Cuba só se converteu na tirania que é hoje - caquética, mas de pé - porque soube transformar a militância que a sustenta, dentro e fora da ilha, numa seita religiosa. Há décadas, amaldiçoou o pensamento crítico, baniu toda divergência, fez da imaginação um vício proscrito e, no vazio deixado pelo que havia de inquieto na revolução, instalou o dogma e a obediência cega. Criticar Fidel virou pecado mortal. O silêncio obsequioso diante do sofrimento e da humilhação que ele impôs e impõe ao povo cubano virou sacerdócio. Ser socialista virou sinônimo de crer na infalibilidade do ditador. Foi assim que a ditadura confinou sua gente, com a cumplicidade de muitos que se calaram, por medo de serem vistos como agentes do imperialismo. O imperialismo é a encarnação do demônio.

Que atitude pode ser mais religiosa, mais fundamentalista do que essa?

Não foi por acaso que o Estado cubano assumiu os contornos de um Estado fundamentalista. Na Constituição da República de Cuba, o poder não emana do povo - apenas parte do poder emana do povo. A parte mais importante vem do alto, vem do partido, que, atenção, não tem as portas abertas para qualquer cidadão: ela admite como integrantes apenas aqueles que são escolhidos não pelo povo, mas pelos que já são integrantes do próprio partido. Assim, em Cuba, quem dirige o Estado e a sociedade (ou os modos de viver) é o partido - não é o cidadão ou um representante direto do cidadão.

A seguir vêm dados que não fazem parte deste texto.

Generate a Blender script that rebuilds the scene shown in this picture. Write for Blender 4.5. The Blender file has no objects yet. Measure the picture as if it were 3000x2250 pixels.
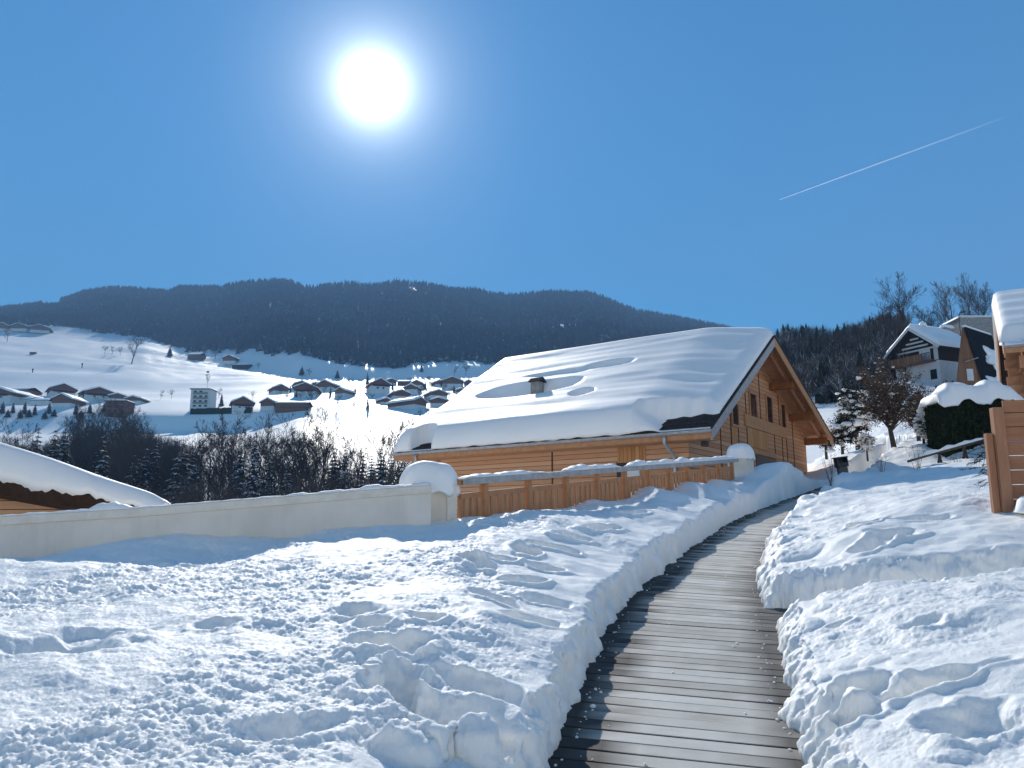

O artigo 5.º da Constituição cubana não deixa dúvidas quanto a isso: "O Partido Comunista de Cuba, martiano (de José Martí)e marxista-leninista, vanguarda organizada da nação cubana, é a força dirigente superior da sociedade e do Estado, que organiza e orienta os esforços comuns na direção dos altos fins da construção do socialismo e do progresso na direção da sociedade comunista".

Tanto é assim que as decisões sobre os destinos do povo cubano não emergem de uma instância republicana, de Estado ou de governo, mas do partido, uma elite fechada, que é "a força dirigente superior". Em Cuba, o partido é a fonte da verdade, mais ou menos como - a comparação é inevitável - ocorre com na República Islâmica do Irã. Também no Irã a verdade superior reside numa instância que paira acima dos órgãos de Estado e de governo, integrada por sábios religiosos (a função que em Cuba cabe ao partido no Irã é exercida pelos sábios da fé). Esse princípio é explícito em diversos artigos da Constituição iraniana. O artigo 13 por exemplo, afirma que o presidente é a autoridade máxima no país, ficando abaixo, apenas, da autoridade religiosa. Ou seja: como em Cuba, também no Irã não é todo o poder que emana do povo. Apenas uma parte do poder emana do povo, e essa parte é hierarquicamente inferior à outra, aquela que não emana do povo.

As semelhanças de estrutura entre as duas Constituições não são poucas nem pequenas. Registremos apenas outras duas: o princípio do expansionismo internacional da doutrina que professam e a identificação clara do inimigo, cuja figura maligna serve para justificar a supressão das liberdades internas. Na Constituição cubana, o artigo 12 consagra "os princípios internacionalistas e anti-imperialistas", pois, como se lê no preâmbulo, "só o socialismo e o comunismo" conduzem "à inteira dignidade do ser humano". Na Constituição do Irã, fala-se na "completa eliminação do imperialismo" e em "expansão e fortalecimento da fraternidade islâmica" e na "cooperação pública entre todos os povos", uma vez que, como se lê no artigo 11, "todos os muçulmanos formam uma só nação".

Para os tiranos, ninguém é mais valioso que o inimigo e nenhum sentimento é mais cultuado que o medo do inimigo. O povo deixa-se oprimir quando tem medo do tirano e do inimigo do tirano. Por isso, a ditadura em Cuba sempre adotou o discurso de país em guerra. Precisa da retórica de guerra para prender opositores. Sem inimigo, o ditador perde o emprego.

É verdade que, no encerramento do congresso do PCC, Raúl declarou que o principal inimigo do partido, agora, "são nossas próprias deficiências". Como todo líder religioso, ele propõe um exame de consciência. Isso não significa, porém, que o imperialismo tenha perdido o posto de vilão oficial. Significa apenas que a ditadura se deu conta de que envelheceu, mas não desistiu. Significa que mais perseguições internas, devidamente inquisitoriais, estão a caminho.